An advisory panel to the MPT, the Telecommunications Technology Council, is putting off submitting its recommendations on a standard for 3G technology until September. Recommendations were expected this month, said an MPT spokeswoman.

The delay, according to the MPT, is due mainly to the TTC waiting for standardization specifications from the 3G Partnership Project 2, a North American standards body spearheaded by the U.S. Telecommunications Industry Association that is developing cdma2000 technology. The MPT was set to push ahead with wideband Code Division Multiple Access technology as the chosen 3G technology standard, but industry consensus reached in recent months now includes a tri-mode CDMA-based standard that encompasses both cdma2000 technology, based on today’s cdmaOne technology, and W-CDMA technology.

Sources close to the MPT, however, indicate interference problems too are causing the delay, and the MPT may have to reconsider its band allocation. Sources say 3G equipment has severely interfered with PHS control channels in early tests of the technology. The PHS band lies directly below frequency reserved for 3G services.

The MPT is considering a number of solutions, including placing a 10-megahertz guard band between the 3G band and PHS band. This would require the MPT to reconsider its plan of granting 20 megahertz of spectrum to three carriers and potentially postpone any spectrum grants. Another solution calls for reducing power output from 3G equipment, which vendors say increases the cost of equipment since carriers will have to deploy more base stations to meet capacity requirements.
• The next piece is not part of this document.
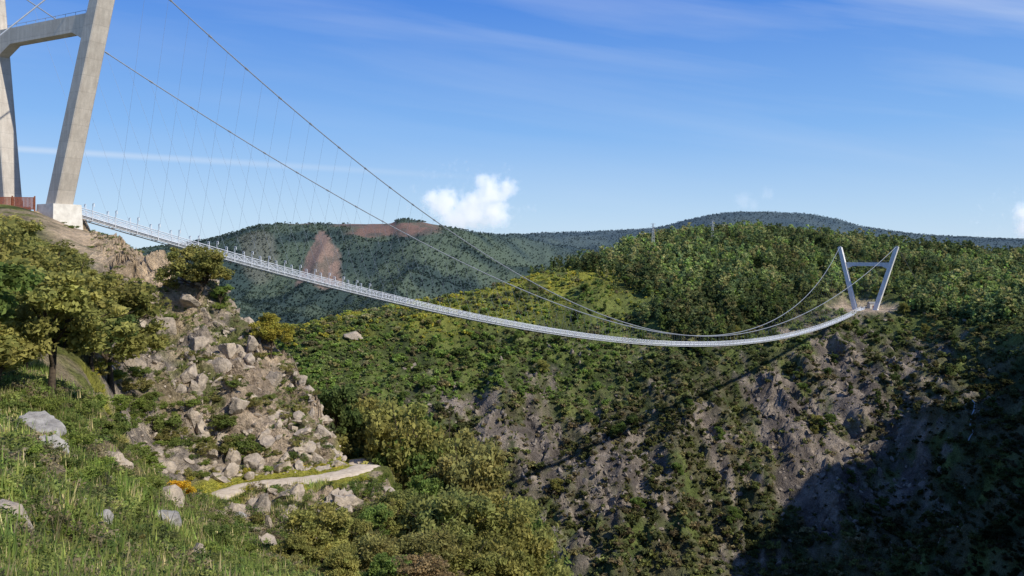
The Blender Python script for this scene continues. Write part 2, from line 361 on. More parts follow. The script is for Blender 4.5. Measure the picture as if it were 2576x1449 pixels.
# ---------------------------------------------------------------- bridge
S0=np.array([-77.2,141.5,7.0]);E0=np.array([237.4,538.,-36.3])
ax=np.array([.6215,.7834,0]);lat=np.array([.7834,-.6215,0])
def deckp(t):
    p=S0+(E0-S0)*t;p[2]-=24*4*t*(1-t);return p
bridge=obj('suspension_bridge',None,label='long pedestrian suspension bridge with V-shaped concrete towers over a gorge',category='bridge',loc=S0)
T0=Matrix.Translation(-Vector([float(a) for a in S0]))
def bp(name,me,mat,parent=None,label=None,kind=None):
    o=obj(name,me,mat,label=label,kind=kind);o.parent=parent or bridge
    if parent is None or parent.type=='EMPTY': o.matrix_parent_inverse=T0
    return o
def tower(legs,base_z,beam,tdir,w,mat,lab,near_):
    tdir=np.array(tdir+(0,),float);tdir/=np.linalg.norm(tdir);ad=np.array([-tdir[1],tdir[0],0])
    tw=bpy.data.objects.new('bridge_tower',None);link(tw);tw.parent=bridge;tw['label']=lab
    ends=[]
    for b,tp in legs:
        b=np.array(b,float);tp=np.array(tp,float);m=MB();R=[]
        for s_ in np.linspace(0,1,16):
            c_=b+(tp-b)*s_;h=w*(1.06-.14*s_);d_=w*(1.06-.1*s_);ch=.08*w
            R.append([c_+tdir*a*h+ad*e*d_ for a,e in((1,1-ch),(1-ch,1),(-1+ch,1),(-1,1-ch),(-1,-1+ch),(-1+ch,-1),(1-ch,-1),(1,-1+ch))])
        m.loft(R);V=np.concatenate(m.v);Fq=np.concatenate(m.f)
        top=(len(R)-1)*8
        Fq=np.concatenate([Fq,[[top,top+1,top+2,top+3],[top,top+3,top+4,top+7],[top+4,top+5,top+6,top+7]]])
        bp('leg',mkmesh('leg',V,Fq),mat,tw)
        m=MB();m.box(tp+np.array([0,0,.35]),tdir*w*.5,ad*w*.8,np.array([0,0,.35]));bp('cable_saddle',m.mesh('cable_saddle'),M_cable,tw)
        m=MB();fz=b[2];e1,e2=(1.8,1.65) if near_ else (1.2,1.15);dp=5.4 if near_ else 3
        g=np.array([b[0],b[1],fz-dp])
        m.loft([[g+tdir*a*w*e1+ad*e*w*e1 for a,e in((1,1),(-1,1),(-1,-1),(1,-1))],[g+np.array([0,0,dp+.1])+tdir*a*w*e2+ad*e*w*e2 for a,e in((1,1),(-1,1),(-1,-1),(1,-1))]])
        bp('footing',m.mesh('footing'),M_white if near_ else mat,tw)
        ends.append((b,tp))
    (b1,t1),(b2,t2)=ends
    def at(b,tp,z): s_=(z-b[2])/(tp[2]-b[2]);return b+(tp-b)*s_
    z0,z1=beam;m=MB();P1=at(b1,t1,z1);P2=at(b2,t2,z1);d_=P2-P1;L=np.linalg.norm(d_);d_/=L
    in_=w*.45;R=[]
    for q_,dz in((in_,-2.6),(L*.2,0),(L*.8,0),(L-in_,-2.6)):
        c_=P1+d_*q_;lowc=c_.copy();lowc[2]=z0+dz
        R.append([c_+ad*w*.62,c_-ad*w*.62,lowc-ad*w*.62,lowc+ad*w*.62])
    m.loft(R);bp('crossbeam',m.mesh('crossbeam'),mat,tw)
    m=MB()
    for q_ in np.linspace(.12,.88,9):
        c_=P1+d_*L*q_;m.tube([c_,c_+[0,0,.9]],.04,4)
    m.tube([P1+d_*L*.12+[0,0,.9],P1+d_*L*.88+[0,0,.9]],.04,4);bp('guard_rail',m.mesh('guard_rail'),M_cable,tw)
    return t1,t2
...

The MPT said it expecting to receive TTC’s report in time for carriers to introduce 3G technology in 2001. Time is ticking away for NTT DoCoMo, which needs to migrate to 3G technology quickly because of capacity constraints put on its system by its more than 20 million subscribers. NTT was looking to begin the service in the spring of 2001, but the MPT’s delay is likely to push back the launch toward the end of that year.